◆ SHORT EXERCISE ◆
Scan the lines below for the word "pixels". Copy each line you find it in.
-- BEGIN RECORDED INFORMATION --
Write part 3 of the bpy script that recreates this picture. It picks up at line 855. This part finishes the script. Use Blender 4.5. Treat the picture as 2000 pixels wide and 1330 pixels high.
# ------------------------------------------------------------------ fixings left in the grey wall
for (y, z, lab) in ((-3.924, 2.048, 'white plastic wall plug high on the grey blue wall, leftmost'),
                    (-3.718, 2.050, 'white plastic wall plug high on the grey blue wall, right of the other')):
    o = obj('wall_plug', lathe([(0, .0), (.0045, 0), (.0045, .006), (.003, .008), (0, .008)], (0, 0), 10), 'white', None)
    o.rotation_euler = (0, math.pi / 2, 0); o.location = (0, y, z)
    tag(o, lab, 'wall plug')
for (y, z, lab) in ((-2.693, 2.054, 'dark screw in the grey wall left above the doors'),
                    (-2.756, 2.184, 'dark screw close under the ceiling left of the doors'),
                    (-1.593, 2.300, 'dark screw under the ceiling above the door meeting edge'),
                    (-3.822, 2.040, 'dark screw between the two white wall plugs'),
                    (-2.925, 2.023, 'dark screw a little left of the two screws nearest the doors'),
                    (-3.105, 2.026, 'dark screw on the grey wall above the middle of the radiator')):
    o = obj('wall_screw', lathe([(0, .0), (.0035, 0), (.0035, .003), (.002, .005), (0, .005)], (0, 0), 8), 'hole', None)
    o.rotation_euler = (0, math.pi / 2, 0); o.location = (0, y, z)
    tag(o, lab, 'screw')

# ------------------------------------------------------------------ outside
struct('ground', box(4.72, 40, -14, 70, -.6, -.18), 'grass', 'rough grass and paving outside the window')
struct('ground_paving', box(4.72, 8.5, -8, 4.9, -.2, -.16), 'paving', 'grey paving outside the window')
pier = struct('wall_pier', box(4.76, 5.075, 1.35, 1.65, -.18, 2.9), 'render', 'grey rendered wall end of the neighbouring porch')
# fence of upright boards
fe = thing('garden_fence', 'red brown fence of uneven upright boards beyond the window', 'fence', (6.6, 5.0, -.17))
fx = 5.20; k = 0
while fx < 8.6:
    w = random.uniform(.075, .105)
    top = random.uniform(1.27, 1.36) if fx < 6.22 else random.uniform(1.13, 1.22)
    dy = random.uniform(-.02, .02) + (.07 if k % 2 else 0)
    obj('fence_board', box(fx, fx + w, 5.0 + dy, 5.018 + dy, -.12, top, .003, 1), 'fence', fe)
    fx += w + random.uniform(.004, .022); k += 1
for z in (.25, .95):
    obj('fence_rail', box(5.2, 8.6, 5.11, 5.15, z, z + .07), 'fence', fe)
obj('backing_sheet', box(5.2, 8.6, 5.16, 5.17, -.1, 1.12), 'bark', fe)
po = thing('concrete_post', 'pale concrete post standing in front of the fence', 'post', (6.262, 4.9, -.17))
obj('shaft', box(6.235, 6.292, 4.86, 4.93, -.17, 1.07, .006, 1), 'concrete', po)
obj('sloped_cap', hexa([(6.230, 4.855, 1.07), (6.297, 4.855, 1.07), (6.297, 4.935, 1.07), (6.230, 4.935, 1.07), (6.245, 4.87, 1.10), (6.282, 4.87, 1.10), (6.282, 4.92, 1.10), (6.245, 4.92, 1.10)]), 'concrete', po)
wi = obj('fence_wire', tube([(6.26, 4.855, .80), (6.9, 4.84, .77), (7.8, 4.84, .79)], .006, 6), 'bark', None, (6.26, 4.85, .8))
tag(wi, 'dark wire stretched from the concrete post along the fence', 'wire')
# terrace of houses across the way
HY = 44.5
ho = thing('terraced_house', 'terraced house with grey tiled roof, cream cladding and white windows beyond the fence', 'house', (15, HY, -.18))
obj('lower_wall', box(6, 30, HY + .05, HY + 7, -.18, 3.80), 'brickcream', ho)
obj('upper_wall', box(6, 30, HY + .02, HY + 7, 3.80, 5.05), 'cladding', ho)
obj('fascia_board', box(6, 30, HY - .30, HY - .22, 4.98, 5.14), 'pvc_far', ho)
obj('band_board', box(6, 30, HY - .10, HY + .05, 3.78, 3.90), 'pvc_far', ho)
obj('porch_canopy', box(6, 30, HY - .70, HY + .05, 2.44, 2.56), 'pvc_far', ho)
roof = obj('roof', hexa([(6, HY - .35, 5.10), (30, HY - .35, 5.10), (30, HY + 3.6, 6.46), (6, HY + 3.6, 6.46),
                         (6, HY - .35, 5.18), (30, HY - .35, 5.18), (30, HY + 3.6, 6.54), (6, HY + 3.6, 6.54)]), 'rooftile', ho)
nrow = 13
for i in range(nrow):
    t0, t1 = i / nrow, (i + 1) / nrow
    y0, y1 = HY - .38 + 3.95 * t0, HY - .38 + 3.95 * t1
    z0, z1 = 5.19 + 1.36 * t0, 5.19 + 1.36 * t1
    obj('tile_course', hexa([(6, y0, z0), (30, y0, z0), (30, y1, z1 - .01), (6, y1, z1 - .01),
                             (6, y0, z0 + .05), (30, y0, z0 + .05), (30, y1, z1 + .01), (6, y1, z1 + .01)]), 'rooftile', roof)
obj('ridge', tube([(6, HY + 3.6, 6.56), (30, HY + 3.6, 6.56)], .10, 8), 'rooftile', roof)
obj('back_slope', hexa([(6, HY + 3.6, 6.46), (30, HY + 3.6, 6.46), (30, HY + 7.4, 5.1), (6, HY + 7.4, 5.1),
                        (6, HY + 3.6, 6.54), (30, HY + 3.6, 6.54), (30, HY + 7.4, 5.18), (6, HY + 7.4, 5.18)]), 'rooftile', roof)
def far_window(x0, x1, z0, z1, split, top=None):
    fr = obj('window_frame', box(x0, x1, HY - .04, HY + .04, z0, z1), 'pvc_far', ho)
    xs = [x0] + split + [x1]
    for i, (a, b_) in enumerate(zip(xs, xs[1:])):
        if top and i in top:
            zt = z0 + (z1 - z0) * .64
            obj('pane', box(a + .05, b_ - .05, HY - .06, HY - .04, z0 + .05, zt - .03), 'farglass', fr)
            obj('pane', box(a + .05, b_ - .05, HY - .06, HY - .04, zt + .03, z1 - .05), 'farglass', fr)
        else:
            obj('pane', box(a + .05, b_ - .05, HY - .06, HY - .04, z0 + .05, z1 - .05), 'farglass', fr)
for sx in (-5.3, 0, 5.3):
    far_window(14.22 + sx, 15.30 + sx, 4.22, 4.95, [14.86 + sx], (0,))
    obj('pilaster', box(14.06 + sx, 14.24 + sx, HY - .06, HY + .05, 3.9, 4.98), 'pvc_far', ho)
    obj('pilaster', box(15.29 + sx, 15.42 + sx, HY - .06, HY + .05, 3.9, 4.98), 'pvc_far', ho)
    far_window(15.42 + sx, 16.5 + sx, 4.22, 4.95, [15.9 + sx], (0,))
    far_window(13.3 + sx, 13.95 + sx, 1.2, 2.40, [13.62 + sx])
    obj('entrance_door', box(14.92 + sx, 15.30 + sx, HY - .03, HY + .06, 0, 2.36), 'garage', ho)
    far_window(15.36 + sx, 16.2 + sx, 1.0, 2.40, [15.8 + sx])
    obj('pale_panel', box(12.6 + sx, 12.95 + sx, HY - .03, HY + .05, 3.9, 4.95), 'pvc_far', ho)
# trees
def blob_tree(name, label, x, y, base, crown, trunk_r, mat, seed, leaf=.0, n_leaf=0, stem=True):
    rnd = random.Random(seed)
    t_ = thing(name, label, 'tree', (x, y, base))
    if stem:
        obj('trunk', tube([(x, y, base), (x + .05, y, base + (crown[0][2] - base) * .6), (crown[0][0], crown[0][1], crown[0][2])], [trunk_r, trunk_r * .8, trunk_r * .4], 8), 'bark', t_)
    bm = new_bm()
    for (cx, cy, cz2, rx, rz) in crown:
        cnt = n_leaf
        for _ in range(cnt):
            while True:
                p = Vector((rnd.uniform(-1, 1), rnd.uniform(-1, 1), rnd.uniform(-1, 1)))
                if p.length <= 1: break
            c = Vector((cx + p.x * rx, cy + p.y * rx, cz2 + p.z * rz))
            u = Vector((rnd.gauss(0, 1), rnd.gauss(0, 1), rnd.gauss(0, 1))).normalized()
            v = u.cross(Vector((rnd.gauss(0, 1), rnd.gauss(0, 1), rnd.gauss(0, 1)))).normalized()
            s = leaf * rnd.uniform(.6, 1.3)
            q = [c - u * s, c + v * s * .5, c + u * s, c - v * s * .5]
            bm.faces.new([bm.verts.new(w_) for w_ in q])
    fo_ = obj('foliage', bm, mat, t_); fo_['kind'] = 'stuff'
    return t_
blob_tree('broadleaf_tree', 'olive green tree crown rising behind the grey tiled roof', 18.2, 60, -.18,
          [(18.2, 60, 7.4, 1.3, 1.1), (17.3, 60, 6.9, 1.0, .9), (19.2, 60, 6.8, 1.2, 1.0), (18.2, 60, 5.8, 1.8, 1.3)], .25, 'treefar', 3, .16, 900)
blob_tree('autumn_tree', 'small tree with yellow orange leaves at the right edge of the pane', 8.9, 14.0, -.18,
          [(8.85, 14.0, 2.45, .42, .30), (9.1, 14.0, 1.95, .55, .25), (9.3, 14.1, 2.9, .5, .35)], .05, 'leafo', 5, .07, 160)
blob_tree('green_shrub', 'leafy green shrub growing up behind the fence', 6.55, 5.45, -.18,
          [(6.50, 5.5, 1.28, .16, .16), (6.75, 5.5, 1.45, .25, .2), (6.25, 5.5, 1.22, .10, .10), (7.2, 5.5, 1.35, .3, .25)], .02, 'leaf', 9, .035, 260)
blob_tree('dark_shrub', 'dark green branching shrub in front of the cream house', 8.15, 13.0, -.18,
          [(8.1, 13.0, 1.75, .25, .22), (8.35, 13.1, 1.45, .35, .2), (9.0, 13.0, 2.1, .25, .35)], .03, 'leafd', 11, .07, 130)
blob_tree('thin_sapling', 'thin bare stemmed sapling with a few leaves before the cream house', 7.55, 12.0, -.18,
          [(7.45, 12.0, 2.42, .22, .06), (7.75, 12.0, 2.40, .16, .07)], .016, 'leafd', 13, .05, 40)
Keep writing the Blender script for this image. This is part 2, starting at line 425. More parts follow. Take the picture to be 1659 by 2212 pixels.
-- END RECORDED INFORMATION --
◆ WORKED SOLUTION ◆
Write part 3 of the bpy script that recreates this picture. It picks up at line 855. This part finishes the script. Use Blender 4.5. Treat the picture as 2000 pixels wide and 1330 pixels high.
Keep writing the Blender script for this image. This is part 2, starting at line 425. More parts follow. Take the picture to be 1659 by 2212 pixels.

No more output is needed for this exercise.